Starting over yet again, in 2010 we decided we needed to kill off the multiflora rose.  Not an easy task, it is very successful at colonizing and we could not get the all the tenacious roots out of the ground.  We killed off the many plants as best we could and kept trimming back any new shoots.  It finally seemed to die, and this week Dan was able to remove most of the remaining stumps/roots with a grub axe.  While he was at it, he pulled large clumps of the knotweed roots, too, generating 2 huge truckloads of debris.  We won’t be composting this!

He then raked and smoothed the soil, and we added grass seed, watered, and mulched with some aged straw hen bedding.  He chopped the straw with the lawn mower and then we spread it over the seed and watered again.

I hope this will allow us to keep this area mowed, and will knock back the knotweed significantly.  Between the root removal and frequent mowing I am hoping we can be rid of the evil stuff.  We have to be vigilant in keeping it at bay, because it is so vigorous that the tiniest foothold id enough to keep it going.  If we fail, the next step is to call a professional landscaper to spray it with something horrible.  I’d greatly prefer to avoid this scenario, but we’ve been working on removal of the knotweed for 11 years.  I’m getting tired.


13 Responses to “Knotweed eradication, part eight”

  1. planthoarder Says:

    I hear you can eat its spring shoots for just a morsel of revenge.

  2. Lou Murray's Green World Says:

    I had to look up that plant, a new one to me. Holy cow, the roots go down three feet (or was that three meters?) it looks nearly impossible to get rid of. Its classified as one of the world’s 100 worst weeds. Glad it doesn’t grow out here in so Cal. Perhaps you need a small thermonuclear device. good luck.

  3. nruit Says:

    Good luck!

  4. Sherry MacKinnon Says:

    Hello! Unfortunately, the only real way to successfully deal with japanese knotweed is by chemical removal. We use Clearcast where I work to get rid of it and generally it takes two or three applications- once a year over t-3 years. Mowing, disking and cutting make it more vigorous and spread and makes the problem much worse. Root removal is very difficult because it is hard to get all the little rootlets and this is how the plant spreads. If the roots that you remove are not destroyed (fire or put into black plastic garbage bags and left in the sun to cook) they will reproduce in your compost or the landfill and spread from there…
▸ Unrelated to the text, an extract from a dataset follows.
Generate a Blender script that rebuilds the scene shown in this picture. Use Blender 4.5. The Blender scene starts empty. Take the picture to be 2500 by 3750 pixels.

    Drop me a note if you’d like more information! This plant has a great strategy for survival (which is the only thing really admirable about it).

    • Ali Says:

      Sherry, thanks for the info. We most definitely did not compost the debris. I will look into Clearcast as an option. I suspect our arrived on the property years ago as fill, judging by the junk we’ve pilled out of the area it is growing.

  5. Weez Says:

    A few years ago we had a young fellow come in with his machine to cut our lawn, BIG MISTATKE! Because the next summer we had a very nasty invasive creeping weed (that was hard to kill) that took over large areas of the lawn and spread throughout our lawn. We suspect that is was imported from cuttings off his machine from other properties. Beware when cutting the lawn area where the knotweed is that you don’t let the cuttings that attach to the bottom of the mower get into the rest of your lawn to propagate elsewhere.

    • Ali Says:

      Thanks for the tip, Weez. I know that is how we introduced plantain into our veggie garden years ago, on a rented tiller. This stuff is awful, it is widespread around here in the vernal ponds and streams. Ugh.

  6. El Says:

    Oh girl, you need some goats! Any nearby you can borrow? You might have to have them visit every spring, but…just think how much more landscape you’ll have.

    Since we’ve had ours, we can mostly see clear from one part of the property to another…to goat-on-their-hind-feet height. Kinda nice, and lots less multiflora rose, blackberries and…poison ivy!!

    That said, they do loves themselves some tree bark, so they have to be kept moving on or they’ll girdle your trunks. (Tree trunks, erp!)

    Now they’re working on our bamboo grass…

  7. Robin Says:

    I hate invasive stuff. I am impressed with your dedication of trying to get rid of it.